Data block:
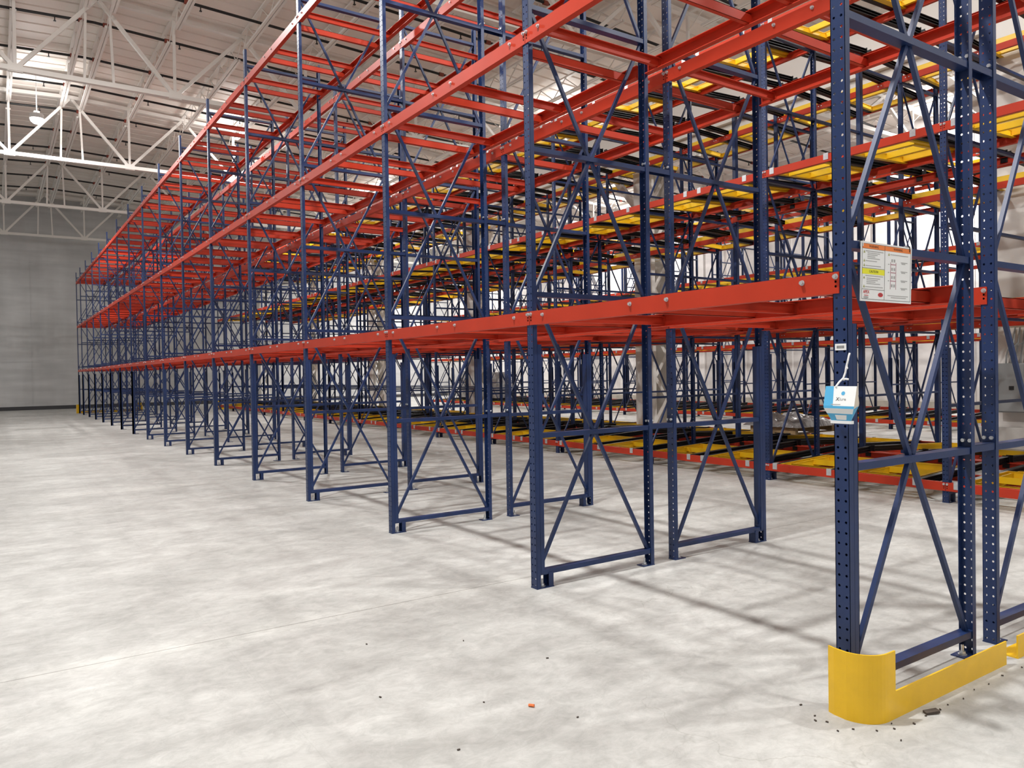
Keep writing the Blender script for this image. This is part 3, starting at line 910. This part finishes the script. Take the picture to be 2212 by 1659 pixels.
# pallet with crumpled wrap on the rear cart rails
px, py, pz = -7.05, 8.75, PL[0]+.16
r = thing('wooden_pallet', (px,py,pz), 'wooden pallet resting on the cart rails under grey wrap', 'pallet')
b = MB()
for k in range(7): b.box(-.5+k*.15,-.5+k*.15+.10,0,1.2,.11,.13)
b.build('deck_boards', WOOD, r)
b = MB()
for y in (0,.56,1.12): b.box(-.5,.5,y,y+.08,.02,.11)
b.build('stringers', WOOD, r)
b = MB()
for k in range(3): b.box(-.5+.45*k,-.4+.45*k,0,1.2,0,.02)
b.build('base_boards', WOOD, r)
import mathutils.noise as mn
b = MB(); nx, ny = 30, 34
def hz(u,v):
    e_ = max(0,1-(2*u-1)**4)*max(0,1-(2*v-1)**4)
    return pz+.13+e_**.5*(.16+.16*mn.noise((u*3,v*3,1.7))+.10*mn.noise((u*9,v*8,4.1))+.05*abs(mn.noise((u*22,v*20,.3))))
gx = [[(px-.62+1.24*u/nx+.03*mn.noise((u*.7,v*.7,9)), py-.08+1.36*v/ny+.03*mn.noise((u*.6,v*.8,3)), max(pz+.131,hz(u/nx,v/ny))) for v in range(ny+1)] for u in range(nx+1)]
for u in range(nx):
    for v in range(ny): b.quad([gx[u][v],gx[u+1][v],gx[u+1][v+1],gx[u][v+1]])
o = b.build('wrapped_bundle', WRAP); tag(o, 'crumpled grey plastic wrap heaped on the wooden pallet', 'plastic wrap')

# far bundles seen through the racks
for (x,y,w,d,h,lab) in ((-30.5,17.9,1.1,1.0,1.3,'dark wrapped load on the rearmost racks, nearer one'),(-33.1,17.9,1.1,1.0,1.4,'dark wrapped load on the rearmost racks, farther one')):
    b = MB(); b.box(x-w/2,x+w/2,y-d/2,y+d/2,.34,.34+h*.55); b.box(x-w*.46,x+w*.46,y-d*.46,y+d*.46,.34+h*.55,.34+h); o = b.build('wrapped_load', WRAP); tag(o, lab, 'wrapped load')

# floor scraps
b = MB(); b.tube([(-.925,-1.205,.007),(-.900,-1.190,.009)], .007, 6); tag(b.build('orange_scrap', ORBIT), 'small orange scrap lying on the open concrete floor', 'scrap')
b = MB()
pts = [(-.69,-1.09),(-.75,-1.70),(-1.37,-.76),(-1.09,-1.36),(-1.45,-1.75),(-.35,-1.6),(-.05,-.19),(.02,-.20),(.13,-.17),(.20,-.10),(.235,-.02),(.20,.02),(.26,.10),(.25,.22),(.255,.34),(.25,.42),(.26,.55),(.24,.70),(.25,.83),(-.16,-.14),(-.02,-.23),(.10,-.24),(.31,-.10),(.24,1.0),(.25,1.2),(-1.9,-1.0),(-2.2,-1.5)]
for x, y in pts:
    s = random.uniform(.003,.0075); a = random.uniform(0,PI)
    b.bar((x-s*math.cos(a),y-s*math.sin(a),.003),(x+s*math.cos(a),y+s*math.sin(a),.003), s, .006, up=(-math.sin(a),math.cos(a),0))
b.bar((.235,.24,.006),(.265,.30,.012),.03,.012,up=(1,0,0))
tag(b.build('floor_debris', mat('debris', (.07,.055,.045), .9)), 'dark crumbs of debris scattered around the yellow guard', 'debris', None, 'stuff')

# ------------------------------------------------------------------ lamps
def lamp(x, y, z, power, label):
    r = thing('high_bay_lamp', (x,y,z), label, 'lamp', 'high-bay lamps under the roof')
    b = MB(); b.tube([(0,0,.02),(0,0,.16)], .20, 16); b.tube([(0,0,.16),(0,0,.26)], .09, 12); b.build('housing', LHOUSE, r)
    b = MB()
    for q in range(5):
        a0, a1 = q*PI/10, (q+1)*PI/10
        for t in range(14):
            t0, t1 = 2*PI*t/14, 2*PI*(t+1)/14
            def pt(a,tt): return (.2*math.cos(a)*math.cos(tt),.2*math.cos(a)*math.sin(tt),-.17*math.sin(a)+.02)
            b.quad([pt(a0,t0),pt(a0,t1),pt(a1,t1),pt(a1,t0)] if q < 4 else [pt(a0,t0),pt(a0,t1),pt(a1,t0)])
    b.build('lens', LAMP, r)
    b = MB(); b.tube([(0,0,.26),(0,0,roof(y)-z)], .012, 6); b.build('hanger', LHOUSE, r)
    l = bpy.data.lights.new('lamp_light', 'AREA'); l.shape = 'DISK'; l.size = .42; l.energy = power; l.color = (1.0,.985,.965); l.spread = PI
    lo = bpy.data.objects.new('lamp_light', l); COL.objects.link(lo); lo.parent = r; lo.location = (0,0,-.22)
    p = bpy.data.lights.new('lamp_glow', 'POINT'); p.shadow_soft_size = .22; p.energy = power*.24; p.color = (1.0,.985,.965)
    po = bpy.data.objects.new('lamp_glow', p); COL.objects.link(po); po.parent = r; po.location = (0,0,.48)
    return r
PW = 1500
LMP = [(-26.85,-2.0,10.0,1.0,'glowing high-bay lamp at the top left above the aisle'),
       (-27.45,4.3,10.0,1.0,'glowing high-bay lamp seen through the top rack beams'),
       (-14.4,-2.4,10.0,1.2,'high-bay lamp above the aisle by the sixth rack frame'),
       (-2.2,-2.6,10.0,1.5,'high-bay lamp above the aisle over the first rack bay'),
       (9.0,-6.0,10.0,.9,'high-bay lamp above the aisle behind the camera'),
       (3.0,6.6,10.0,1.3,'added unseen lamp lighting the column and girder, near end of the cart racks'),  # added out of view to brighten the near column and girder
       (-6.0,4.4,10.0,.45,'added unseen fill lamp between the second row and the cart racks'),  # weak lamp added out of view, no known fixture here
       (-19.0,13.4,10.0,1.1,'high-bay lamp over the rear aisle by the third column'),
       (-34.0,13.4,10.0,1.5,'high-bay lamp over the rear aisle near the far wall'),
       (-4.0,13.4,10.0,1.0,'high-bay lamp over the rear aisle by the electrical box'),
       (-11.0,22.9,9.6,1.4,'added lamp brightening the white back wall, nearer one'),  # added to make the back wall bright
       (-27.0,22.9,9.6,1.4,'added lamp brightening the white back wall, farther one'),  # second lamp added for the brightness of the back wall
       (-42.0,20.0,9.6,1.4,'added lamp brightening the far corner'),  # added to brighten the walls meeting in this corner
       (-37.5,-11.0,10.0,.6,'added unseen lamp brightening the grey far wall and aisle')]  # added left of the view to light the far wall
for x,y,z,k,lab in LMP: lamp(x,y,z,PW*k,lab)

# ------------------------------------------------------------------ world, camera, view
w = bpy.data.worlds.new('World'); SC.world = w; w.use_nodes = True
w.node_tree.nodes['Background'].inputs[0].default_value = (.6,.6,.6,1); w.node_tree.nodes['Background'].inputs[1].default_value = .05
cam = bpy.data.cameras.new('Camera'); cam.sensor_width = 36; cam.sensor_fit = 'HORIZONTAL'; cam.lens = 1653.559/2212*36
cam.clip_start = .05; cam.clip_end = 200
co = bpy.data.objects.new('Camera', cam); COL.objects.link(co); SC.camera = co
yaw, pit, rol = (math.radians(v) for v in (-55.92762,-.88547,-.94274))
f = Vector((math.sin(yaw)*math.cos(pit), math.cos(yaw)*math.cos(pit), math.sin(pit)))
r0 = Vector((math.cos(yaw), -math.sin(yaw), 0)); u0 = r0.cross(f)
r2 = r0*math.cos(rol)+u0*math.sin(rol); u2 = -r0*math.sin(rol)+u0*math.cos(rol)
M = Matrix((r2, u2, -f)).transposed().to_4x4(); M.translation = (2.11018,-3.32535,1.62830)
co.matrix_world = M
vs = SC.view_settings; SC.display_settings.display_device = 'sRGB'
vs.view_transform = 'Standard'; vs.look = 'None'; vs.exposure = -1.30; vs.gamma = 1.0; vs.use_curve_mapping = False
SC.cycles.max_bounces = 8; SC.cycles.diffuse_bounces = 4; SC.cycles.glossy_bounces = 3; SC.cycles.sample_clamp_indirect = 6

Exercise objective:
Pictures stay out. Print the data exactly, from its first line through the line containing "b = MB(); b.box(x-w/2,x+w/2,y-d/2,y+d/2,.34,.34+h*.55);".

Written reply:
Keep writing the Blender script for this image. This is part 3, starting at line 910. This part finishes the script. Take the picture to be 2212 by 1659 pixels.
# pallet with crumpled wrap on the rear cart rails
px, py, pz = -7.05, 8.75, PL[0]+.16
r = thing('wooden_pallet', (px,py,pz), 'wooden pallet resting on the cart rails under grey wrap', 'pallet')
b = MB()
for k in range(7): b.box(-.5+k*.15,-.5+k*.15+.10,0,1.2,.11,.13)
b.build('deck_boards', WOOD, r)
b = MB()
for y in (0,.56,1.12): b.box(-.5,.5,y,y+.08,.02,.11)
b.build('stringers', WOOD, r)
b = MB()
for k in range(3): b.box(-.5+.45*k,-.4+.45*k,0,1.2,0,.02)
b.build('base_boards', WOOD, r)
import mathutils.noise as mn
b = MB(); nx, ny = 30, 34
def hz(u,v):
    e_ = max(0,1-(2*u-1)**4)*max(0,1-(2*v-1)**4)
    return pz+.13+e_**.5*(.16+.16*mn.noise((u*3,v*3,1.7))+.10*mn.noise((u*9,v*8,4.1))+.05*abs(mn.noise((u*22,v*20,.3))))
gx = [[(px-.62+1.24*u/nx+.03*mn.noise((u*.7,v*.7,9)), py-.08+1.36*v/ny+.03*mn.noise((u*.6,v*.8,3)), max(pz+.131,hz(u/nx,v/ny))) for v in range(ny+1)] for u in range(nx+1)]
for u in range(nx):
    for v in range(ny): b.quad([gx[u][v],gx[u+1][v],gx[u+1][v+1],gx[u][v+1]])
o = b.build('wrapped_bundle', WRAP); tag(o, 'crumpled grey plastic wrap heaped on the wooden pallet', 'plastic wrap')

# far bundles seen through the racks
for (x,y,w,d,h,lab) in ((-30.5,17.9,1.1,1.0,1.3,'dark wrapped load on the rearmost racks, nearer one'),(-33.1,17.9,1.1,1.0,1.4,'dark wrapped load on the rearmost racks, farther one')):
    b = MB(); b.box(x-w/2,x+w/2,y-d/2,y+d/2,.34,.34+h*.55); b.box(x-w*.46,x+w*.46,y-d*.46,y+d*.46,.34+h*.55,.34+h); o = b.build('wrapped_load', WRAP); tag(o, lab, 'wrapped load')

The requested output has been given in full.